The story for which the collection is named speaks the most directly to that theme. However, “Calligraphy Lesson,” which in 1993 became Shishkin’s first published work, argues the opposite side of the point, illustrating language’s usefulness as a tool for interpreting and managing an often pain-filled human existence. The story follows a police investigator who finds relief in writing, which allows him to impose order on the senseless violence he encounters daily. When a woman is killed by her son, the investigator is able to reduce the act to a form, a bureaucratic process. Language allows connections to be drawn in an inherently orderless universe; it allows a comforting period to be put at the end of an unresolvable mess. The crux of this philosophy is expressed when Shishkin writes: "A sheet of ordinary paper breaks free and rises above events! Its perfection immediately yields an alienation, a hostility even, toward all that exists, toward nature itself, as if another, higher world, a world of harmony, had wrested this space from that kingdom of worms!"

In other stories language is revealed as having the power to raise people from the dead (when the narrator reads news of his long-missing uncle Borya in “Of Saucepans and Star-Showers”), or to create a false sense of closeness between two people who are far apart (letters exchanged between lovers in “The Bell Tower of San Marco”). Language creates our reality, for better or worse, Shishkin says, but in all cases but one it stands in contrast to nature.

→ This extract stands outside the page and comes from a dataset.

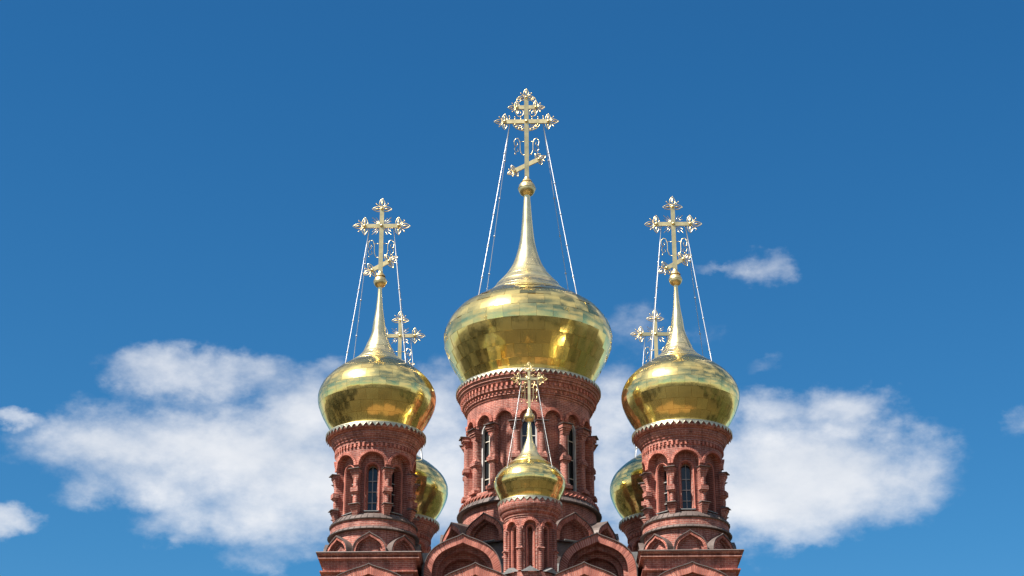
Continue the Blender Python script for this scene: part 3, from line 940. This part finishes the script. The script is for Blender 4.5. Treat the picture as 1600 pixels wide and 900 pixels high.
# ------------------------------------------------------------------ corner towers
def corner_tower(name, label, loc):
    t = thing(name, label, 'tower', loc, 'four round corner towers of red brick')
    square_prof(MB(), [(1.7, 24.12), (2.28, 24.12), (2.30, 24.08), (2.26, 24.06)]).obj('block_roof', M_ZINC, t)
    square_prof(MB(), [(2.26, 24.06), (2.25, 24.02), (2.12, 23.92), (2.20, 23.90), (2.20, 23.83), (2.04, 23.77), (1.98, 23.34), (2.12, 23.31), (2.12, 23.25), (1.93, 23.20), (1.93, 22.55), (2.09, 22.50), (2.09, 22.42), (1.98, 22.38), (1.98, 0)]).obj('block_wall', M_BRICK, t)
    p = make_gable(t, 'keel_gable', .02, -2.26, 1.92, 1.62, 21.93, 21.2, .36, .30, .30, fat=.70, cap_over=.06)
    MB().lathe([(1.88, 24.1), (1.88, 25.3)], 56).obj('lower_wall', M_BRICK, t, 'cyl', 1.88)
    k = make_gable(t, 'kokoshnik', 0, -2.10, .72, .93, 24.09, 24.08, .12, .32, .44, fat=.68, pitch=.09, cap_over=.05)
    rot_copies(k, 8)
    MB().lathe_flat([(1.88, 25.22), (2.04, 25.22), (2.06, 25.25), (1.94, 25.38)], 72).obj('ledge_roof', M_ZINC, t)
    seams(t, 1.94, 25.375, 2.055, 25.255, 44)
    MB().lathe_flat([(1.94, 25.37), (1.94, 25.58), (1.90, 25.60), (1.92, 25.72)], 72).obj('ledge_fascia', M_BRICK, t, 'cyl', 1.93)
    MB().lathe_flat([(1.92, 25.70), (1.97, 25.70), (1.99, 25.74), (1.76, 26.0)], 72).obj('ledge_roof', M_ZINC, t)
    seams(t, 1.78, 25.98, 1.985, 25.75, 44)
    w = dict(hw=.26, sill=26.2, spring=28.10, depth=.44)
    arcade(t, 1.78, 8, 25.95, 29.2, .60, 28.24, .28, .09, w, 1)
    window_parts(t, 8, 1.50, w, None, M_MUNTIN, (26.65, 27.15, 27.65), .40, .325)
    column_parts(t, 8, 1.78, [(27.15, 27.75, .095), (26.45, 27.0, .095)],
                 [(27.88, .44, .26, 28.02, .44, .26), (27.52, .20, .12, 27.88, .42, .24),
                  (27.18, .30, .18, 27.26, .20, .13), (26.98, .38, .27, 27.18, .38, .27), (26.86, .22, .15, 26.98, .36, .25),
                  (26.28, .40, .27, 26.38, .40, .27), (25.90, .24, .10, 26.28, .38, .25)],
                 [(28.02, .52, .32, .025, .06), (26.38, .46, .31, .02, .14)], pi / 8)
    MB().lathe_flat([(1.78, 29.17), (1.81, 29.18), (1.81, 29.26), (1.85, 29.27), (1.85, 29.40), (1.90, 29.42), (1.90, 29.50), (1.94, 29.52), (1.99, 29.60), (2.01, 29.70), (2.05, 29.72), (2.05, 29.80), (2.13, 29.84), (2.20, 29.88), (2.24, 29.94), (2.24, 30.08), (1.8, 30.1)], 96).obj('cornice', M_BRICK, t, 'cyl', 1.95)
    dentils(t, 1.81, 29.10, 29.26, 56, .09, .05)
    return t
T0 = corner_tower('corner_tower', 'front left corner tower of red brick, on a square block with stepped edges', (-7, 0, 0))
index_kids()
copy_tree(T0, (7, 0, 0), 'front right corner tower of red brick, on a square block with stepped edges')
copy_tree(T0, (-7, 14, 0), 'rear left corner tower, mostly hidden behind the front left tower')
copy_tree(T0, (7, 14, 0), 'rear right corner tower, mostly hidden behind the front right tower')

# ------------------------------------------------------------------ small front tower
st = thing('small_front_tower', 'slender small brick tower with narrow blind slots, in front of the central tower', 'tower', (.02, -1.6, 0))
arcade(st, 1.10, 8, 23.0, 25.6, .27, 25.10, .15, .11, None, 1, dict(hw=.10, sill=23.25, spring=25.02, depth=.42))
m_ = MB()
P_ = resample(round_arch(.175, 25.02, 12, 23.2), 36)
m_.tube([(x, -.96, z) for x, z in P_], .032, 6); m_.bend(.95)
me_ = m_.mesh('roll_moulding', M_VOUS)
for k in range(8): link('roll_moulding', me_, st, rz=pi / 4 * k)
cm_ = MB()
n_ = 26; prof_ = []
for i in range(n_):
    z = 23.1 + i * .076
    prof_ += [(.082, z), (.100, z + .022), (.100, z + .052), (.082, z + .074)]
cm_.lathe(prof_, 12, True, cx=0, cy=-1.16)
cm_.frustum(24.98, .30, .14, 25.12, .24, .12, -1.05); cm_.frustum(24.88, .2, .09, 24.98, .28, .13, -1.05)
cm_.frustum(24.10, .32, .24, 24.2, .22, .15, -1.05); cm_.frustum(23.98, .2, .13, 24.10, .32, .24, -1.05)
cme_ = cm_.mesh('column', M_BRICK)
for k in range(8): link('column', cme_, st, rz=pi / 8 + pi / 4 * k)
MB().lathe_flat([(1.10, 25.50), (1.13, 25.51), (1.13, 25.58), (1.17, 25.60), (1.17, 25.68), (1.22, 25.71), (1.27, 25.80), (1.27, 25.87), (1.33, 25.90), (1.37, 25.98), (1.40, 26.06), (1.40, 26.3), (1.0, 26.32)], 64).obj('cornice', M_BRICK, st, 'cyl', 1.2)
for k in range(8):
    pass
q_ = MB(); q_.add([(-.42, -1.36, 23.02), (.42, -1.36, 23.02), (0, -1.36, 23.24), (-.42, -1.05, 23.10), (.42, -1.05, 23.10), (0, -1.05, 23.34)],
                  [(0, 1, 2), (0, 2, 5, 3), (2, 1, 4, 5)])
qe_ = q_.mesh('gablet_roof', M_ZINC2)
for k in range(8): link('gablet_roof', qe_, st, rz=pi / 4 * k)
MB().lathe_flat([(1.34, 20.5), (1.34, 23.03), (1.0, 23.06)], 8).rotz(pi / 8).obj('base_wall', M_BRICK, st)

# ------------------------------------------------------------------ domes
C_PROF = [(3.02, 34.9), (3.12, 35.1), (3.251, 35.325), (3.491, 35.739), (3.721, 36.153), (3.936, 36.567), (4.119, 36.981), (4.238, 37.395), (4.257, 37.809), (4.162, 38.223), (3.95, 38.637), (3.606, 39.051), (3.033, 39.465), (2.401, 39.879), (1.888, 40.293), (1.577, 40.707), (1.22, 41.121), (0.938, 41.535), (0.734, 41.949), (0.585, 42.363), (0.473, 42.777), (0.392, 43.191), (0.338, 43.605), (0.297, 44.019), (0.261, 44.433), (0.23, 44.847), (0.2, 45.261), (0.168, 45.675), (0.165, 45.86)]
S_PROF = [(1.97, 30.18), (2.05, 30.34), (2.137, 30.508), (2.312, 30.789), (2.464, 31.071), (2.59, 31.352), (2.683, 31.634), (2.723, 31.916), (2.696, 32.197), (2.592, 32.479), (2.419, 32.761), (2.154, 33.042), (1.834, 33.324), (1.435, 33.606), (1.062, 33.887), (0.788, 34.169), (0.642, 34.451), (0.532, 34.732), (0.414, 35.014), (0.332, 35.296), (0.297, 35.577), (0.262, 35.859), (0.216, 36.14), (0.176, 36.422), (0.146, 36.704), (0.121, 36.985), (0.101, 37.267), (0.091, 37.549), (0.09, 37.62)]
K_PROF = [(1.23, 26.42), (1.28, 26.51), (1.339, 26.609), (1.399, 26.749), (1.466, 26.889), (1.532, 27.03), (1.577, 27.17), (1.596, 27.31), (1.575, 27.451), (1.522, 27.591), (1.445, 27.731), (1.331, 27.872), (1.175, 28.012), (1.006, 28.152), (0.844, 28.293), (0.677, 28.433), (0.54, 28.573), (0.433, 28.714), (0.357, 28.854), (0.305, 28.995), (0.254, 29.135), (0.197, 29.275), (0.146, 29.416), (0.121, 29.556), (0.113, 29.696), (0.106, 29.837), (0.095, 29.977), (0.075, 30.117), (0.07, 30.26)]
def shift(P, dz): return [(r, z - dz) for r, z in P]
def dome(name, label, loc, prof, zb, skirt, **kw):
    t = thing(name, label, 'dome', (loc[0], loc[1], zb), 'gilded onion domes')
    kw['ball_z'] -= zb
    make_dome(t, shift(prof, zb), **kw)
    a = skirt; make_skirt(t, a[0], a[1] - zb, a[2], a[3] - zb, a[4], a[5])
    return t
dome('onion_dome', 'largest gilded onion dome, panelled, on the tall central tower', (0, 7), C_PROF, 34.6, (3.04, 34.92, 3.62, 34.82, 84, .17),
     ncol=32, nrow=9, r_split=2.45, r_spire=.72, ball_z=46.27, ball_r=.45, jit=1.15, flat=.28)
D0 = dome('onion_dome', 'gilded onion dome on the front left corner tower', (-7, 0), S_PROF, 30.0, (1.98, 30.20, 2.287, 30.12, 52, .17),
     ncol=28, nrow=8, r_split=1.45, r_spire=.50, ball_z=37.90, ball_r=.31, jit=.32, flat=.0, lap=.003, nring=4)
index_kids()
copy_tree(D0, (7, 0, 30.0), 'gilded onion dome on the front right corner tower')
copy_tree(D0, (-7, 14, 30.0), 'gilded onion dome at rear left, partly behind the front left tower')
copy_tree(D0, (7, 14, 30.0), 'gilded onion dome at rear right, partly behind the front right tower')
dome('onion_dome', 'smallest gilded onion dome, low in front of the central tower', (.02, -1.6), K_PROF, 26.25, (1.23, 26.44, 1.42, 26.39, 32, .15),
     ncol=24, nrow=6, r_split=.95, r_spire=.42, ball_z=30.48, ball_r=.246, jit=.2, flat=.0, lap=.003, nring=2)

# ------------------------------------------------------------------ crosses
def cross(label, loc, zb): return thing('orthodox_cross', label, 'cross', (loc[0], loc[1], zb), 'gilded crosses on the domes')
c = cross('largest gilded cross, with two crossbars and lacy scrolls, topping the biggest dome', (0, 7), 46.27)
make_cross(c, 0, .45, .23, 4.01, 1.16, 5.45, .92, slant=(1.40, .72, .72, radians(28)), second=(4.87, .50, .80), lyre=(2.05, 3.02, .62), rays=False, apron=True, th=.05)
stays(c, 3.9, .88, 3.48, 39.05 - 46.27, .021, 5)
X0 = cross('gilded cross with slanted footrest above the front left dome', (-7, 0), 37.90)
make_cross(X0, 0, .31, .20, 2.93, .81, 3.84, .92, slant=(.84, .46, .78, radians(30)), lyre=(1.30, 2.2, .58), th=.042)
stays(X0, 2.83, .58, 2.02, 32.83 - 37.90, .018, 4)
index_kids()
copy_tree(X0, (7, 0, 37.90), 'gilded cross with slanted footrest above the front right dome')
copy_tree(X0, (-7, 14, 37.90), 'farther gilded cross, seen just right of the front left spire')
copy_tree(X0, (7, 14, 37.90), 'farther gilded cross, seen just left of the front right spire')
c = cross('smallest gilded cross, in front of the central tower and its dome', (.02, -1.6), 30.48)
make_cross(c, 0, .246, .12, 1.84, .47, 2.30, .60, lyre=(.75, 1.62, .34), th=.035)
stays(c, 1.78, .34, 1.40, 27.78 - 30.48, .012, 3)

The exception is literature, Calligraphy Lesson puts forward, which through its artfulness, can arrive at the exact right way of being “tongue-tied,” and make it possible for a truth to be grasped by the reader. In the collection’s final story, “In a Boat Scratched on a Wall,” Russian literature is described as having emerged along with the concept of human dignity: “...[it] squeezed through the crack between the shout and the moan … It used words to construct the great Russian wall between the state and the people.” In a world where language is often a hammer at worst and a coping mechanism at best, literature creates a space for beauty and truth.

As suggested, Russian literature is bound up inextricably with the country’s history, and that is no less true of this collection, which surely made the task of translating it formidable. But the artfulness of this translation helps it to surmount Shishkin’s own claim that languages cannot communicate with each other. And he makes no claim that communication within a single language is any easier, saying that, “Even speaking Russian, there is no understanding one another.” Though the stories in Calligraphy Lesson are steeped in Russian history and have a distinctly Russian tone, many of the philosophical quandaries they engage extend beyond language and borders — they are universal problems, and this translation boldly and successfully takes them on.